Found: Rare Pics from Another Era

NGMA will showcase an archival treasure from photojournalist Kulwant Roy, including pictures from the freedom struggle, writes Saloni Mital

BANGALORE: History waited since 1984 in a corner of commercial photographer Aditya Arya’s home in Delhi. A treasure of photographs belonging to photojournalist and family friend Kulwant Roy, dating back to 1930-1960, remained undiscovered in storage boxes in Arya’s home till 2008.

This work of great archival value will now be showcased at an exhibition at the NGMA in Bangalore on October 10-11.

The pictures capture salient moments from the freedom struggle, and provide insights into the key figures who stirred the nationalist fervour. The display includes 227 archival prints and more than 100 original silver bromide prints. Also on show are letters that Roy wrote during a world tour, and rare, vintage cameras that he used.

The life story of the photographer runs parallel with that of his archivist though the narratives  unfold in different times.

According to the archival information collected by Arya, Kulwant Roy was born in Baglikalan in Ludhiana. A friend of Arya’s family, Roy learnt photography from Arya’s great uncles in the 1920s  before embarking on his career.

His earliest work of importance was documenting the meeting of Mahatma Gandhi and ‘Frontier’ Gandhi or Khan Abdul Ghafar Khan in the North West Frontier Province (in present-day Pakistan) in 1938. The exhibition in Bangalore will include large reproductions of rare negatives from the meeting.
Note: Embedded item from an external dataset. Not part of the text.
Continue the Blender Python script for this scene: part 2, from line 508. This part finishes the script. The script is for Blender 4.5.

Roy went on to join the Royal Indian Air Force where he experimented with aerial shots from the cockpit of planes. Eventually, patriotism pushed him to stand up against discrimination by his British-origin superiors of the Royal Air Force. It led to a court martial and a discharge.
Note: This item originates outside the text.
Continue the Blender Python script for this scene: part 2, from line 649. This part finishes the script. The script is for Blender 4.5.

It was a tumultuous time in India because the country's history was being written. Roy planted himself right in its midst with his camera and moved to Delhi, the nerve-centre of the political action for freedom.

He was able to capture many momentous events, like the Simla Cabinet Mission in 1945. The photos breathe life into what we just know as glorious chapters from another era. After 1947, Roy, travelled around the country and documented the changes that the nascent country was going through. He built a veritable treasure chest of rare visual history that depicts the beginning of nation building.

In 1958, Roy left for a world tour with his photographs and was published in newspapers abroad. Prominent among his work were pictures of people on the Amarnath yatra.

During his world tour, he took several photographs and mailed the negatives and the prints to his home in Delhi in 1963. On returning, Roy kept waiting for them but they never turned up and were lost forever. It broke his spirit and he kept searching for them in the dustbins of Delhi.

Roy had learnt photography from Arya’s great uncles in the 1920s in Lahore. “They had parted ways later but he again became close to my family in the '60s," says Arya.

In the 1970s, Arya discovered photography when he was 15. Roy appointed Arya as his assistant and his days were spent with the photographer at his house near Kashmiri Gate in Delhi.

"He never married and my family was all he had. My parents were very protective of him and made sure he had at least one meal a day with us," says Arya.

When Roy died in 1984, he left several of his boxes to Arya, where they remained unopened for about 25 years.

Arya’s mother, who passed away last year, would constantly remind him of the boxes that Roy had left behind.

"She had promised Roy that these photographs would find their rightful place. But I sat on it for so many years because I was scared that once these boxes were opened, their contents would overtake my life. With each picture, I go back in history. He was writing visual history back then. It is important to preserve them," he says.

In 2008, Aditya opened the boxes and discovered gold.  Since then his profession has taken a backseat and he has been passionately working towards getting Roy's work given its rightful place in history. Arya has put up numerous shows across the country to showcase his teacher’s work. He also wants to take these masterpieces to schools and colleges, so that students' understanding of those times is not limited to text books alone.

With Roy’s posthumous help in him becoming a visual history archivist, Arya has also opened a camera museum in Delhi that has nearly 800 cameras from the 1870s.

"Today's generation doesn't know where mega pixels came from. In those days, political photographers worked really hard to get a single, important shot. There was no scope to tell Mahatma or Jinnah, 'Sir ek baar aur' (Sir, one more time please). If a moment was lost, it was lost forever," he adds. 

Arya's days are spent poring over these images and connecting them to news articles from that time. Recently he found a set of pictures from Gandhi's funeral. And the narratives continue.